Bridges and Effective Descriptions from Established Science

Every equation below is either an exact limit of the core 5D/4D theory or a rigorously derived effective description.

Fundamental Wave Equations

• Klein–Gordon (vacuum propagation) ${\displaystyle (\Box +m^{2})\psi =0}$ • Non-relativistic Schrödinger-like limit ${\displaystyle i\hbar {\dot {\psi }}=-{\frac {\hbar ^{2}}{2m}}\nabla ^{2}\psi +{\frac {\lambda }{4}}\psi ^{4}}$

Effective “Psi-Electromagnetism” (static, massless, non-relativistic)

${\displaystyle \nabla \cdot \mathbf {E} _{\text{eff}}=\rho _{\psi },\quad \mathbf {E} _{\text{eff}}\equiv -\nabla \psi }$ Poynting analogue: ${\displaystyle \mathbf {S} _{\psi }=-{\dot {\psi }}\,\mathbf {E} _{\text{eff}}}$

Neural–Psi Closed Loop (Wilson–Cowan + scalar)
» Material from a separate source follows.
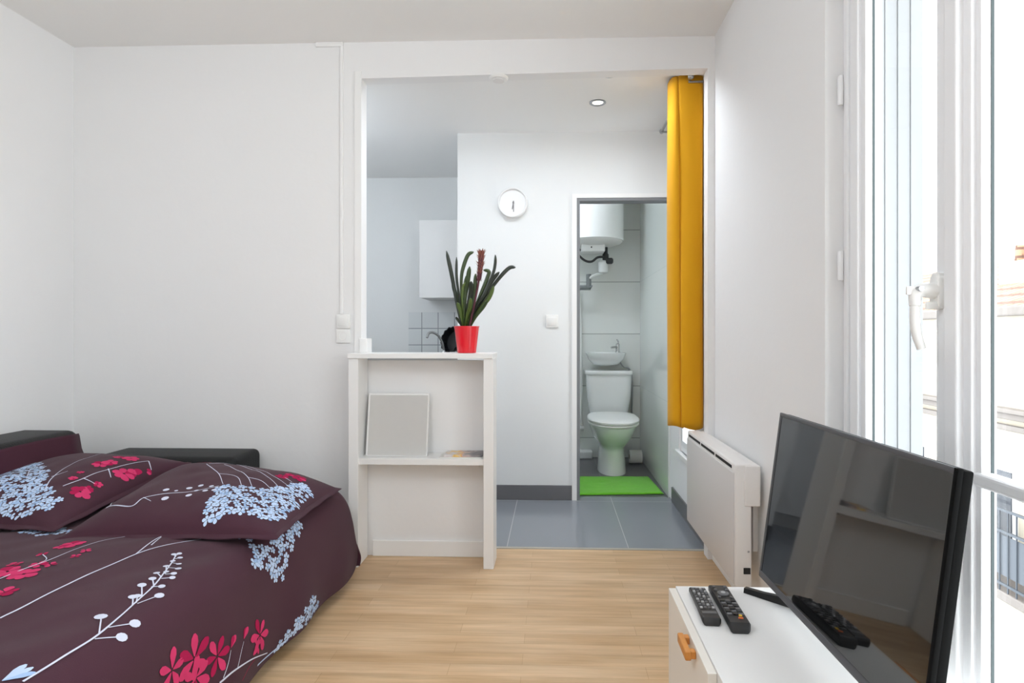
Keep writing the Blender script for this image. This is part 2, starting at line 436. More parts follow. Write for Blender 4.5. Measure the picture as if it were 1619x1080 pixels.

${\displaystyle \tau {\dot {u}}=-u+W\ast f(u)+\beta \psi ,\qquad J_{\psi }=\kappa \int f(u)\,dV}$

Information & Entropy of Psi Signals

Maximum information in a psi pulse: ${\displaystyle I\lesssim {\frac {1}{2}}\ln(1+{\frac {\psi _{0}^{2}V}{\hbar \tau }})}$ Integrated Information Φ of the psi field itself can be computed directly from spatial correlations of ψ.

Chaos and Self-Sustained States

Strong-field chaos: ${\displaystyle {\dot {\psi }}\propto -\lambda \psi ^{3}}$ Van der Pol–like limit cycles for trained practitioners’ sustained fields.

Statistical Analysis of Psi Data

Standard Bayesian inference on the null H₀: ψ = 0 versus H₁: ψ obeys the equations above. No special “psi statistics” required.